►

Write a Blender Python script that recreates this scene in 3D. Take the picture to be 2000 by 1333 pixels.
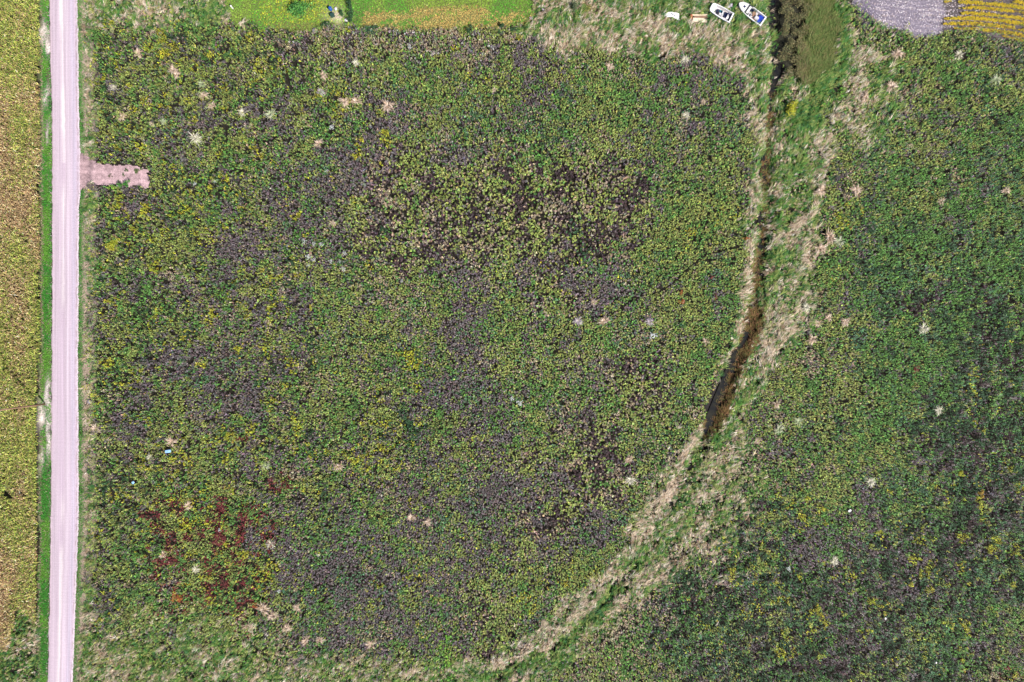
import bpy, bmesh, math, random
import numpy as np
from mathutils import Vector, Matrix

for o in list(bpy.data.objects):
    bpy.data.objects.remove(o, do_unlink=True)
SC = bpy.context.scene
COL = SC.collection
rng = np.random.default_rng(7)
random.seed(7)

# ------------------------------------------------------------------ camera, sky, sun, exposure
CAM_H = 133.33
cam_data = bpy.data.cameras.new('camera')
cam_data.lens = 24.0
cam_data.sensor_width = 36.0
cam_data.clip_end = 5000.0
cam = bpy.data.objects.new('camera', cam_data)
cam.location = (0, 0, CAM_H)
COL.objects.link(cam)
SC.camera = cam

SUN_EL = math.radians(46)
SUN_DIR = Vector((0.68 * math.cos(SUN_EL), -0.733 * math.cos(SUN_EL), math.sin(SUN_EL))).normalized()
world = bpy.data.worlds.new('World')
SC.world = world
world.use_nodes = True
wn = world.node_tree
sky = wn.nodes.new('ShaderNodeTexSky')
sky.sky_type = 'NISHITA'
sky.sun_disc = False
sky.sun_elevation = SUN_EL
sky.sun_rotation = math.atan2(SUN_DIR.x, SUN_DIR.y)
wn.links.new(sky.outputs[0], wn.nodes['Background'].inputs[0])
wn.nodes['Background'].inputs[1].default_value = 0.05
sun_data = bpy.data.lights.new('sun', 'SUN')
sun_data.energy = 5.0
sun_data.angle = math.radians(0.5)
sun_data.color = (1.0, 0.95, 0.88)
sun = bpy.data.objects.new('sun', sun_data)
sun.rotation_euler = SUN_DIR.to_track_quat('Z', 'Y').to_euler()
sun.location = (60, -60, 80)
COL.objects.link(sun)
SC.view_settings.view_transform = 'Standard'
SC.view_settings.look = 'None'
SC.view_settings.gamma = 1.0
SC.view_settings.exposure = 0.62

# ------------------------------------------------------------------ helpers
def W(u, v):
    """a spot of the field map (a tenth of a metre per unit, north up) in metres"""
    return (np.asarray(u, float) - 1000.0) * 0.1, (666.5 - np.asarray(v, float)) * 0.1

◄

DIRECTIONS: Reproduce the material above exactly, first line through the line that contains "from mathutils import Vector, Matrix", minus the pictures.

THE RESPONSE:
Write a Blender Python script that recreates this scene in 3D. Take the picture to be 2000 by 1333 pixels.
import bpy, bmesh, math, random
import numpy as np
from mathutils import Vector, Matrix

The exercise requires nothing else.